Furthermore, lynx researchers are just beginning to engaged in cross-disciplinary research with fire ecologists to learn what might be done to dampen the effects of megafires and return the landscape to a more historical patchwork with a pattern of frequent but smaller fires that lynx once thrived on.
Lynx managers and conservationists have only a rudimentary scientific knowledge of how lynx use burned habitats and are currently left with an empty toolbox in the face of climate-driven megafires. Understanding how lynx use burned areas is a critical gap that must be filled to create management actions that will reinstate the historical fire regime in a way that maximizes lynx habitat.
This project will be the first to address the lack of management actions available for lynx conservation in the era of megafires and presents an opportunity to reverse the downward trajectory of lynx populations in the North Cascades. The current North Cascades landscape of mostly burned lynx habitat presents an incredible opportunity to learn which burned habitats lynx do and do not use. Although our current megafire landscape mostly presents large, homogenous patches of forest structural stages, our study area still contains sufficient diversity of fire intensities, burn severities, and patch sizes that provide an invaluable natural experiment to assess post-fire lynx habitat use. Our project employs rigorous study design and habitat analyses to discover what ages, patterns, types, severities, and regenerating structures of burned forests lynx use.

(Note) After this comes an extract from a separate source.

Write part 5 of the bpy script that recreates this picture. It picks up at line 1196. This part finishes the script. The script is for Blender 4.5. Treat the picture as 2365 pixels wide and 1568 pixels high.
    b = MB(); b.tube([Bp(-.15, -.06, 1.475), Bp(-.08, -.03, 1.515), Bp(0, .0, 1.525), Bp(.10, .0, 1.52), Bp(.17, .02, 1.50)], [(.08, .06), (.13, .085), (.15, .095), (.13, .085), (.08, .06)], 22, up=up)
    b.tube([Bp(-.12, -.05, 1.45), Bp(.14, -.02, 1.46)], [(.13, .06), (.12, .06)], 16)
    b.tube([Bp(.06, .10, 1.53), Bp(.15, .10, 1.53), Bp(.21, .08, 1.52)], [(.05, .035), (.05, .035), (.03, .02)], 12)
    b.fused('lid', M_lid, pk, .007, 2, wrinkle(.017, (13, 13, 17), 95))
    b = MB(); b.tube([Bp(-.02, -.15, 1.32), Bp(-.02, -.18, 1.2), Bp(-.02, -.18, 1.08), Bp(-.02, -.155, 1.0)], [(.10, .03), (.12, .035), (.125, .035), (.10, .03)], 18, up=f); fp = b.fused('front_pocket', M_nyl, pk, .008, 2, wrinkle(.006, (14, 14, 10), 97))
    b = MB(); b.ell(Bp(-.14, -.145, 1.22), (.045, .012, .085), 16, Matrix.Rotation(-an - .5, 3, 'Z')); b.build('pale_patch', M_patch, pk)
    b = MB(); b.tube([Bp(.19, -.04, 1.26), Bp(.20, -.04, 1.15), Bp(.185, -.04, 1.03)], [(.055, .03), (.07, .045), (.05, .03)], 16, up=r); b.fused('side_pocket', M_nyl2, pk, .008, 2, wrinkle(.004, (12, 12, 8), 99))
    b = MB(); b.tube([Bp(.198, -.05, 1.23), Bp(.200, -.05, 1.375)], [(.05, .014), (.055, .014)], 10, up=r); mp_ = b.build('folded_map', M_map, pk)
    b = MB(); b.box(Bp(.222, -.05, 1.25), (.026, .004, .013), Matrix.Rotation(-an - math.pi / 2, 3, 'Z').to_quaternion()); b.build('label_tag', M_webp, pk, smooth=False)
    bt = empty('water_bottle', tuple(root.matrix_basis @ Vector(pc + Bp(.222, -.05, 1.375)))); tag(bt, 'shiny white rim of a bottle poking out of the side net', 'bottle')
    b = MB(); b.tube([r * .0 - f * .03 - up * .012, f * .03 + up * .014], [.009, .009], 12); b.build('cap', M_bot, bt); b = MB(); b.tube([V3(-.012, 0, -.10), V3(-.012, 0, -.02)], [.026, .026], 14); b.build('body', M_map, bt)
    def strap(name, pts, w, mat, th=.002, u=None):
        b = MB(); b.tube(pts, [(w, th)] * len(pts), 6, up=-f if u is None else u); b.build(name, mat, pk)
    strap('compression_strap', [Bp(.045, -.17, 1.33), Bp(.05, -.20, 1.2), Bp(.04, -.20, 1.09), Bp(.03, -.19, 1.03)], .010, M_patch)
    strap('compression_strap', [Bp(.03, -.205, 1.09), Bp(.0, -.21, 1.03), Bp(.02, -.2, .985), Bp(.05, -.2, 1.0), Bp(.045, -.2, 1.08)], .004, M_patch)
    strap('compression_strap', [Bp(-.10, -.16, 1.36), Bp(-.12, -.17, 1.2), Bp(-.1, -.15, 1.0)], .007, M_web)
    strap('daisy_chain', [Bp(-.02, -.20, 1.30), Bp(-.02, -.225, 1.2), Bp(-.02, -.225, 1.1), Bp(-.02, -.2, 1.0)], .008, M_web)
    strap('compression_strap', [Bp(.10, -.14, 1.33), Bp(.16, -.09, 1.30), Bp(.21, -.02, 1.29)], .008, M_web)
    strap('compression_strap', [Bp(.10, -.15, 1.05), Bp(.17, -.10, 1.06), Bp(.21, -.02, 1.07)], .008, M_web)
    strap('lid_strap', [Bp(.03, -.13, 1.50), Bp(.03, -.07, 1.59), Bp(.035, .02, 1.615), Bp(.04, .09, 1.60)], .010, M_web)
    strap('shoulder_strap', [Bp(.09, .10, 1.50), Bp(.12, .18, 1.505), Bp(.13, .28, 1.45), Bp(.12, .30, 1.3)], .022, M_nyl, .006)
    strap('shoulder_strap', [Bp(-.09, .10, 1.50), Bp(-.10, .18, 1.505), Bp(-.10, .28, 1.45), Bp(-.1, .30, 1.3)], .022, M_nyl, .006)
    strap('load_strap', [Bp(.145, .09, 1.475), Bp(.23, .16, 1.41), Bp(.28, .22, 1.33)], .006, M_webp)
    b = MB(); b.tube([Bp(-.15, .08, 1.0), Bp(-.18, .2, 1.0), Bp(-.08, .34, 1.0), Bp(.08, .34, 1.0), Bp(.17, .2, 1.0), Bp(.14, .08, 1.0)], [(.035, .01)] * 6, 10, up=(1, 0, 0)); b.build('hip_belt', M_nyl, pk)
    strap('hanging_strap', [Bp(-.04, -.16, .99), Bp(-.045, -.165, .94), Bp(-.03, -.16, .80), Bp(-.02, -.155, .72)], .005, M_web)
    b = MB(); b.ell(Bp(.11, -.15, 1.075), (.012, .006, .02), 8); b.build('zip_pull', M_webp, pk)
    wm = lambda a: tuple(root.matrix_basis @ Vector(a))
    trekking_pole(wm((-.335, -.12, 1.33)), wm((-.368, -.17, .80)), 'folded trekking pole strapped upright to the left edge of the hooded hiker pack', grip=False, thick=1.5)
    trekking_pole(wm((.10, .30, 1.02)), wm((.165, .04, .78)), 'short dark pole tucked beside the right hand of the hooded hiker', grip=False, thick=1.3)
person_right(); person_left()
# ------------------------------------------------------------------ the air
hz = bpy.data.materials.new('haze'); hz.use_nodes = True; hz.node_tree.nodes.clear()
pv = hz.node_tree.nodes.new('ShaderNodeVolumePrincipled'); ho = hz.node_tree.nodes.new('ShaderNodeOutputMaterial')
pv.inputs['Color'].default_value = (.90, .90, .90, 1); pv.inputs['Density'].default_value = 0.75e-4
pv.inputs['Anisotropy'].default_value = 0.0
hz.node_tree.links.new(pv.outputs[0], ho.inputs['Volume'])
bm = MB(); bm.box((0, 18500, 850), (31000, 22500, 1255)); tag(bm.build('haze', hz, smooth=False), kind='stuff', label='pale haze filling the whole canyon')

The focal strategy of this project is to retain the North Cascades lynx population. By providing information for retaining and enhancing lynx habitat in the face of their primary threat, habitat loss due to megafires, this project will contribute to lynx conservation by providing actionable recommendations and tools for retaining and enhancing lynx habitat. Our findings can be applied to lynx populations in the North Cascades and other fire-prone areas of lynx range.